### TASK PROMPT
Quote the whole listing word for word, please.

### SOURCE MATERIAL
══════════
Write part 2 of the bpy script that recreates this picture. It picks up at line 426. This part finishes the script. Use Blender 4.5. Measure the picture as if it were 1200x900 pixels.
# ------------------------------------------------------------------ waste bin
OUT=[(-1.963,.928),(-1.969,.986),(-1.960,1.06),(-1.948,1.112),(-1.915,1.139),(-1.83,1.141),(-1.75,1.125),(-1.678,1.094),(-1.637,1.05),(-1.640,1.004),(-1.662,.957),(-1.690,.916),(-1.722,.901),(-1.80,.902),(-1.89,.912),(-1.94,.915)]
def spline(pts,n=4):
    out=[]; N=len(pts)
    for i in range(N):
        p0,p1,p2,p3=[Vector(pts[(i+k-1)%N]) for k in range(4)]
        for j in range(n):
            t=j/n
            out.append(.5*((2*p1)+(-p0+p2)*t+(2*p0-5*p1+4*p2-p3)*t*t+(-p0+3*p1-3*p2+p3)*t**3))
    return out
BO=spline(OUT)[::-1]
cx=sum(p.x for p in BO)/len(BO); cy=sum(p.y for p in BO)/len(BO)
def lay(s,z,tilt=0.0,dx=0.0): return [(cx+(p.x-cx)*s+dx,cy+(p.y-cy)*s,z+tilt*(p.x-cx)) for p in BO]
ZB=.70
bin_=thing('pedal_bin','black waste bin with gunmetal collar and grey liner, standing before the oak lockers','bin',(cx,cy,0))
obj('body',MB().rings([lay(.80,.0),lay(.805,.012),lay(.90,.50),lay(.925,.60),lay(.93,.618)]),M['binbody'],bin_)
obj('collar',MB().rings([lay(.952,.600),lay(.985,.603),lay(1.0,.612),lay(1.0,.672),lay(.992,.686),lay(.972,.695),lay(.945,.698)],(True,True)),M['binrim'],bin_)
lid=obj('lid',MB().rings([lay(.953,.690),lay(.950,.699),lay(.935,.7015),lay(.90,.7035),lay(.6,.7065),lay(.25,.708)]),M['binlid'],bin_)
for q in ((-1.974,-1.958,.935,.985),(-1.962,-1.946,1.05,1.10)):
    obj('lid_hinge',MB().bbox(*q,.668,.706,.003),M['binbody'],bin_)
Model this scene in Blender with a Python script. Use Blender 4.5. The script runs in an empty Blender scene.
══════════
### FULL SOLUTION
Write part 2 of the bpy script that recreates this picture. It picks up at line 426. This part finishes the script. Use Blender 4.5. Measure the picture as if it were 1200x900 pixels.
# ------------------------------------------------------------------ waste bin
OUT=[(-1.963,.928),(-1.969,.986),(-1.960,1.06),(-1.948,1.112),(-1.915,1.139),(-1.83,1.141),(-1.75,1.125),(-1.678,1.094),(-1.637,1.05),(-1.640,1.004),(-1.662,.957),(-1.690,.916),(-1.722,.901),(-1.80,.902),(-1.89,.912),(-1.94,.915)]
def spline(pts,n=4):
    out=[]; N=len(pts)
    for i in range(N):
        p0,p1,p2,p3=[Vector(pts[(i+k-1)%N]) for k in range(4)]
        for j in range(n):
            t=j/n
            out.append(.5*((2*p1)+(-p0+p2)*t+(2*p0-5*p1+4*p2-p3)*t*t+(-p0+3*p1-3*p2+p3)*t**3))
    return out
BO=spline(OUT)[::-1]
cx=sum(p.x for p in BO)/len(BO); cy=sum(p.y for p in BO)/len(BO)
def lay(s,z,tilt=0.0,dx=0.0): return [(cx+(p.x-cx)*s+dx,cy+(p.y-cy)*s,z+tilt*(p.x-cx)) for p in BO]
ZB=.70
bin_=thing('pedal_bin','black waste bin with gunmetal collar and grey liner, standing before the oak lockers','bin',(cx,cy,0))
obj('body',MB().rings([lay(.80,.0),lay(.805,.012),lay(.90,.50),lay(.925,.60),lay(.93,.618)]),M['binbody'],bin_)
obj('collar',MB().rings([lay(.952,.600),lay(.985,.603),lay(1.0,.612),lay(1.0,.672),lay(.992,.686),lay(.972,.695),lay(.945,.698)],(True,True)),M['binrim'],bin_)
lid=obj('lid',MB().rings([lay(.953,.690),lay(.950,.699),lay(.935,.7015),lay(.90,.7035),lay(.6,.7065),lay(.25,.708)]),M['binlid'],bin_)
for q in ((-1.974,-1.958,.935,.985),(-1.962,-1.946,1.05,1.10)):
    obj('lid_hinge',MB().bbox(*q,.668,.706,.003),M['binbody'],bin_)
Model this scene in Blender with a Python script. Use Blender 4.5. The script runs in an empty Blender scene.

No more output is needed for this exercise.